Modern Art Foundry specializes in a process called "lost wax casting," a multi-step process that uses a wax pattern copy of an artist's work, which is then encased in a mixture of plaster, silica flour and water.

The whole thing is baked in an oven for anywhere from a few days to two weeks, during which the wax version of the sculpture melts out, leaving behind a negative impression mold of the artist's original model.

Workers then melt metal, heated at about 2,000 degrees — usually bronze, but sometimes aluminum, tin or other materials — which gets poured into the plaster mold. Once it cools, crews break open the plaster to reveal the metal sculpture inside.

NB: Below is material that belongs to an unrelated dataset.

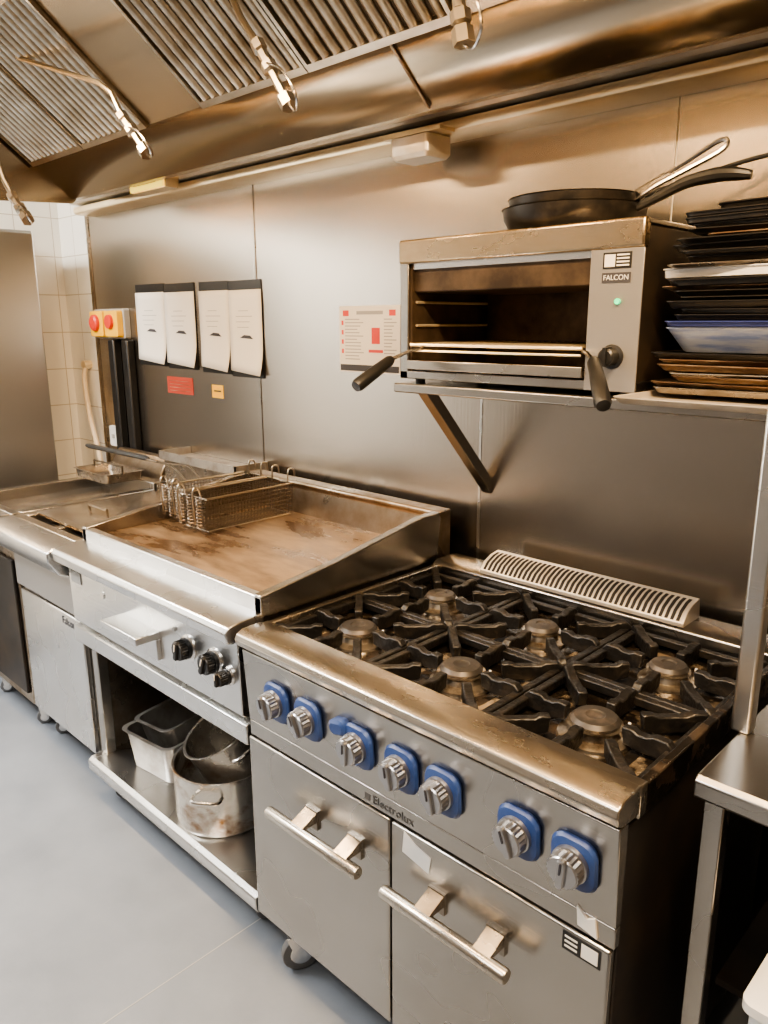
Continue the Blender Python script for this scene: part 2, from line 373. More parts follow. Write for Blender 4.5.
# ---------------------------------------------------------------- fryer
fy=thing('deep_fryer',(-2.86,-.45,FZ),'stainless steel floor-standing deep fryer with cabinet door','fryer')
x0,x1=-3.165,-2.575
obj(G().box(x0,x1,-.83,-.1,.05,.80),'body','steel_front',fy,bevel=.004)
obj(G().box(x0+.02,x1-.02,-.852,-.83,.07,.60),'door','steel_bright',fy,bevel=.005)
obj(G().px([(-.835,.62),(-.835,.78),(-.86,.78),(-.86,.62)],x0+.01,x1-.01),'control_panel','panelgrey',fy,bevel=.003)
obj(G().px([(-.84,.90),(-.93,.90),(-.955,.885),(-.955,.855),(-.92,.80),(-.86,.775),(-.84,.775)],x0,x1),'front_lip','steel_bright',fy,bevel=.004)
g=G(); g.box(x0,x1,-.84,-.80,.80,.90);g.box(x0,x0+.05,-.80,-.2,.80,.90);g.box(x1-.05,x1,-.80,-.2,.80,.90);g.box(x0,x1,-.2,-.1,.80,.93);g.box(-2.89,-2.85,-.8,-.2,.8,.895)
obj(g,'tank_rim','fry',fy,bevel=.004)
obj(G().box(x0+.05,x1-.05,-.80,-.2,.80,.862),'oil','fry',fy)
obj(G().box(x0,x1,-.15,-.008,.90,1.045),'flue','pan_dark',fy,bevel=.003)
g=G(); g.box(x0-.005,x1+.005,-.175,-.008,1.045,1.052); g.box(x0-.005,x1+.005,-.175,-.168,1.052,1.082); g.box(x0-.005,x0+.002,-.175,-.008,1.052,1.082); g.box(x1-.002,x1+.005,-.175,-.008,1.052,1.082)
obj(g,'flue_tray','pan_dull',fy)
text('Falcon',.042,(-2.76,-.8535,.555),FRONT,'ink',fy)
for x in(x0+.06,x1-.06):
    for y in(-.76,-.16): caster(fy,x,y,.05)
fl=obj(G().rr([(.235,.27,.02,0),(.24,.275,.02,.012),(.225,.26,.02,.016)],(-2.87,-.5,.901)),'lid','fry',fy)
obj(G().tube([(-2.95,-.62,.915),(-2.95,-.62,.94),(-2.80,-.62,.94),(-2.80,-.62,.915)],.006),'lid_handle','steel_dirty',fl)

# ---------------------------------------------------------------- griddle
gr=thing('griddle',(-2.03,-.5,.62),'stainless steel griddle with brown greasy plate and high splash guards','griddle')
a,b=-2.56,-1.535
obj(G().box(a+.01,b-.01,-.86,-.1,.62,.90),'body','steel_front',gr,bevel=.003)
obj(G().px([(-.86,.90),(-.90,.90),(-.895,.64),(-.86,.62)],a+.015,b-.015),'control_panel','steel_bright',gr,bevel=.003)
obj(G().px([(-.82,.885),(-.82,.915),(-.90,.912),(-.935,.905),(-.945,.89),(-.94,.862),(-.92,.856),(-.90,.87)],a,b),'front_lip','steel_bright',gr,bevel=.003)
obj(G().px([(-.13,.90),(-.815,.90),(-.815,.925),(-.79,.93),(-.13,.94)],a+.02,b-.03),'plate','plate',gr)
g=G(); g.px([(-.83,.905),(-.80,.905),(-.80,.958),(-.83,.958)],a,b) ; 
obj(g,'splash_front','steel_bright',gr,bevel=.004)
for xx,nm in((a,'splash_side'),(b-.03,'splash_side')):
    obj(G().px([(-.83,.90),(-.83,.962),(-.55,.995),(-.20,1.055),(-.08,1.06),(-.08,.90)],xx,xx+.03),nm,'steel_front',gr,bevel=.003)
obj(G().px([(-.13,.93),(-.115,1.035),(-.125,1.05),(-.12,1.06),(-.06,1.06),(-.06,.90),(-.13,.90)],a,b),'splash_back','steel_dirty',gr,bevel=.004)
def knob(parent,x,z,y,r,matk,blue=False,ang=0,lever=False,tilt=0):
    ax=Vector((0,-math.cos(tilt),math.sin(tilt)*1.0)).normalized()
    ux=Vector((1,0,0)); uy=ax.cross(ux)*-1
    if uy.z<0: uy=-uy
    base=Vector((x,y,z))
    g=G()
    if blue:
        g.rr([(.043,.049,.026,0),(.045,.051,.028,.006),(.042,.047,.028,.013),(.034,.036,.026,.016)],base-uy*.004,(ux,uy,ax),6)
        bz=obj(g,'bezel','blue',parent)
        if lever:
            g=G(); g.rr([(.026,.018,.014,0),(.026,.018,.014,.020),(.020,.012,.010,.025)],base+Vector((-.054,0,.026)),((ux+uy*.25).normalized(),(uy-ux*.25).normalized(),ax),5); obj(g,'side_lever','blue',bz)
    else:
        g.lathe([(0,0),(r*1.2,0),(r*1.2,.004),(r,.008),(0,.008)],base,ax,32); bz=obj(g,'bezel','chrome',parent)
    g=G(); h=.034
    b0=base+ax*(.014 if blue else .006)
    g.lathe([(0,0),(r,0),(r,h*.3),(r*.93,h*.34),(0,h*.34)],b0,ax,40)
    g.gear(r*.93,r*.86,h*.34,h*.92,b0,ax,22)
    g.lathe([(r*.86,h*.92),(r*.8,h),(0,h)],b0,ax,40)
    c,s_=math.cos(ang),math.sin(ang)
    gx=ux*c+uy*s_; gy=uy*c-ux*s_
    g.rr([(r*.26,r*.90,r*.2,h*.9),(r*.24,r*.88,r*.2,h+.005),(r*.18,r*.8,r*.15,h+.007)],b0,(gx,gy,ax),4)
    kn=obj(g,'knob',matk,parent)
    g=G(); g.rr([(r*.05,r*.35,r*.04,h+.0065),(r*.05,r*.35,r*.04,h+.009)],b0+gy*(r*.4),(gx,gy,ax),2); obj(g,'pointer','white' if matk=='black' else 'ink',kn)
    return kn
for x in(-1.79,-1.66): knob(gr,x,.765,-.898,.031,'black',ang=random.uniform(-.5,.5))
knob(gr,-1.595,.745,-.898,.022,'black')
obj(G().cyl((-1.86,-.896,.80),(-1.86,-.904,.80),.006),'indicator_lamp','grey',gr)
obj(G().cyl((-2.30,-.896,.79),(-2.30,-.902,.79),.012),'indicator_lamp','chrome',gr)
g=G(); g.box(-2.17,-1.95,-.975,-.895,.742,.765); g.box(-2.17,-1.95,-.910,-.895,.675,.742)
dr=obj(g,'grease_drawer','steel_bright',gr,bevel=.003)
obj(G().box(-2.52,-2.45,-.902,-.896,.79,.83),'badge','grey',gr)
st=thing('equipment_stand',(-2.05,-.5,FZ),'open stainless stand with lower shelf carrying the griddle','stand')
g=G(); g.box(a,b,-.895,-.86,.56,.618); g.box(a,a+.03,-.86,-.1,.56,.618); g.box(b-.03,b,-.86,-.1,.56,.618); g.box(a,b,-.1,-.07,.56,.618)
obj(g,'top_frame','steel_bright',st,bevel=.004)
obj(G().px([(-.885,.03),(-.895,.045),(-.895,.08),(-.88,.092),(-.1,.092),(-.1,.08),(-.86,.078),(-.86,.03)],a,b),'shelf','steel_bright',st,bevel=.003)
for xx in(a,b-.04):
    for yy in(-.84,-.12): obj(G().box(xx,xx+.04,yy,yy+.04,.092,.56),'leg','steel_front',st,bevel=.003)
obj(G().box(a+.002,a+.012,-.80,-.12,.092,.56),'side_panel','steel_dirty',st)
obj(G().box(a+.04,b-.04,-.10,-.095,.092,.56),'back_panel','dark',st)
for xx in(a+.09,b-.07):
    for yy in(-.80,-.16): caster(st,xx,yy,.03,.04)

# ---------------------------------------------------------------- frying baskets
def basket(cx,cy,z,hx,hy,h,lab,hand):
    t=thing('fryer_basket',(cx,cy,z),lab,'fryer basket','wire fryer baskets on the griddle')
    g=G(); r=.0014
    n=26
    for i in range(n+1):
        y=cy-hy+2*hy*i/n
        g.tube([(cx-hx,y,z+h),(cx-hx+.012,y,z+.006),(cx-hx+.02,y,z+.002),(cx+hx-.02,y,z+.002),(cx+hx-.012,y,z+.006),(cx+hx,y,z+h)],r,4)
    n=10
    for i in range(n+1):
        x=cx-hx+2*hx*i/n; xx=cx+(x-cx)*.86
        g.tube([(x,cy-hy,z+h),(xx,cy-hy+.008,z+.003),(xx,cy+hy-.008,z+.003),(x,cy+hy,z+h)],r,4)
    for k in range(1,8):
        zz=z+h*k/8; q=.012*(1-k/8)
        g.tube([(cx-hx+q,cy-hy,zz),(cx+hx-q,cy-hy,zz),(cx+hx-q,cy+hy,zz),(cx-hx+q,cy+hy,zz)],r,4,True)
    obj(g,'mesh','wire',t)
    g=G(); g.tube([(cx-hx,cy-hy,z+h),(cx+hx,cy-hy,z+h),(cx+hx,cy+hy,z+h),(cx-hx,cy+hy,z+h)],.0042,8,True)
    g.tube([(cx-hx*.86,cy-hy+.008,z+.003),(cx+hx*.86,cy-hy+.008,z+.003),(cx+hx*.86,cy+hy-.008,z+.003),(cx-hx*.86,cy+hy-.008,z+.003)],.0025,6,True)
    for s in(-.6,.6):
        g.tube(smoothpath([(cx+hx*s,cy+hy,z+h-.01),(cx+hx*s,cy+hy+.005,z+h+.045),(cx+hx*s,cy+hy+.03,z+h+.045),(cx+hx*s,cy+hy+.035,z+h+.015)],4),.0035)
        g.tube(smoothpath([(cx+hx*s,cy-hy,z+h),(cx+hx*s,cy-hy-.015,z+h+.04),(cx+hx*s,cy-hy-.035,z+h+.02),(cx+hx*s,cy-hy-.03,z+.03)],4),.0032)
    obj(g,'rim','pipe',t)
    if hand=='side':
        g=G(); p=Vector((cx-hx,cy-.06,z+h))
        for s in(-.03,.03): g.tube(smoothpath([p+Vector((0,s,0)),p+Vector((-.08,s,.04)),p+Vector((-.16,s*.4-.01,.045)),p+Vector((-.24,-.012,.045))]),.004)
        g.tube([p+Vector((-.24,-.012,.045)),p+Vector((-.62,-.05,.062))],.006); obj(g,'handle','wire',t)
        g=G(); g.tube([p+Vector((-.30,-.016,.050)),p+Vector((-.32,-.018,.052)),p+Vector((-.74,-.058,.062)),p+Vector((-.76,-.060,.062))],[.007,.011,.011,.007],10); obj(g,'grip','black',t)
    for s in(-.7,.0,.7):
        g=G(); pts=[]
        x=cx+hx*s
        for q in range(70):
            an=q*.9; pts.append((x+.012*math.cos(an),cy-hy-.018+.010*math.sin(an),z+h+.01-q*.0016))
        g.tube(pts,.0022,5); obj(g,'clip','chrome',t)
    return t
basket(-2.478,-.325,.9405,.068,.18,.120,'dark wire fryer basket with long handle reaching over the fryer','side')
basket(-2.305,-.345,.9405,.080,.19,.120,'dark wire fryer basket with coil clips standing on the griddle','none')

# ---------------------------------------------------------------- pans on the stand shelf
def pot(name,c,r,h,lab,matk,rot=(0,0,0),handles=True,ha=.4):
    t=thing(name,c,lab,'pot'); C=Vector(c)
    g=G(); g.lathe([(0,0),(r*.92,0),(r*.985,.008),(r,.02),(r,h-.004),(r+.006,h),(r+.004,h+.003),(r-.003,h),(r-.004,.02),(r*.9,.006),(0,.006)],C,(0,0,1),48)
    obj(g,'body',matk,t)
    if handles:
        for s in(0,math.pi):
            d=Vector((math.cos(s+ha),math.sin(s+ha),0)); e=Vector((-d.y,d.x,0)); z=Vector((0,0,h*.78)); g=G()
            g.tube(smoothpath([C+z+d*r+e*.045,C+z+d*(r+.03)+e*.04,C+z+d*(r+.036),C+z+d*(r+.03)-e*.04,C+z+d*r-e*.045],4),.006,8); obj(g,'handle','chrome',t)
    t.rotation_euler=rot
    return t
pot('stock_pot',(-1.925,-.725,.0925),.155,.195,'stained steel pot with loop handles, burnt brown at the base','rust',ha=-.9)
pot('stock_pot',(-1.89,-.66,.240),.126,.17,'battered steel pot tipped into the burnt pot','steel_pan',rot=(.42,-.22,0),ha=-.2)
pot('stock_pot',(-2.03,-.33,.0925),.118,.27,'tall dark steel stock pot behind the burnt pot','pan_dark',ha=-.3)
def gn(c,hx,hy,h,lab,matk,rot=(0,0,0),name='food_pan'):
    t=thing(name,c,lab,'pan')
    obj(G().rr([(hx*.86,hy*.86,.02,0),(hx*.9,hy*.9,.03,.006),(hx,hy,.035,h-.004),(hx+.012,hy+.012,.035,h),(hx+.012,hy+.012,.035,h+.002),(hx-.002,hy-.002,.033,h),(hx*.89,hy*.89,.028,.008),(hx*.85,hy*.85,.02,.005)],c,seg=6),'body',matk,t)
    t.rotation_euler=rot; return t
gn((-2.300,-.64,.0925),.125,.17,.15,'deep rectangular dull steel food pan on the lower shelf','pan_dull',(0,0,.12))
gn((-2.290,-.60,.140),.110,.150,.150,'steel food pan nested crookedly in the lower one','pan_dull',(.12,-.14,.0))
gn((-2.33,-.27,.0925),.13,.14,.30,'tall steel food container at the back of the shelf','steel_pan',(0,0,.05))
pot('saucepan',(-1.70,-.38,.0925),.11,.17,'plain steel pan standing at the back of the shelf','pan_dark',ha=.2)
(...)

"The process is a series of positives, negatives," said Spring.

Once the metal casting is made, workers will make finishing touches, and then the piece will go on to the coloring or "patina" phase, depending on what the artist has specified.

This will involve applying chemicals like acid to the surface of the work in order to change the composition of the metal, which changes its color.

"It's usually done hot," Spring explained. "The traditional method is to heat the piece up and apply the chemical so you can start making greens,or browns or blacks or combinations."

A standard sculpture will take between eight to 12 weeks to complete from start to finish, he said. How many projects they work on in a given year depends on the size and complexity of the pieces.

Modern Art Foundry A worker at Modern Art Foundry finishing a sculpture. (DNAinfo/Jeanmarie Evelly)

"We could make a hundred small pieces and we could also just make two really big pieces," Spring said. "It can vary."

On a recent weekday, workers at the foundry were doing conservation work on several large sculptures by the Chinese artist Ai Weiwei.

The pieces — intricate animal heads mounted on pedestals, to represent the signs of the zodiac — had been cast at a different foundry but came to MAF to be touched up and restored.

In July, the foundry will celebrate an important anniversary, marking 85 years since Spring's grandfather, John Spring, founded the business in 1932, originally at a different location on the Astoria waterfront, near what's now Socrates Sculpture Park.

The foundry moved to its current site in 1947, and has been creating sculptures for artists ever since, with the exception of a period during World War II when it made parts for the Navy.

Spring says his grandfather chose to put down roots in Queens when he came to America as a young man from Poland because he had relatives in the area, and initially worked at different foundry before starting one of his own.

In addition to creating sculptures for famous artists, Spring and his other family members each dabble in their own creative pursuits, including music.

"We all do a little bit," he said. "It's hard to be in this kind of atmosphere without having some impulses."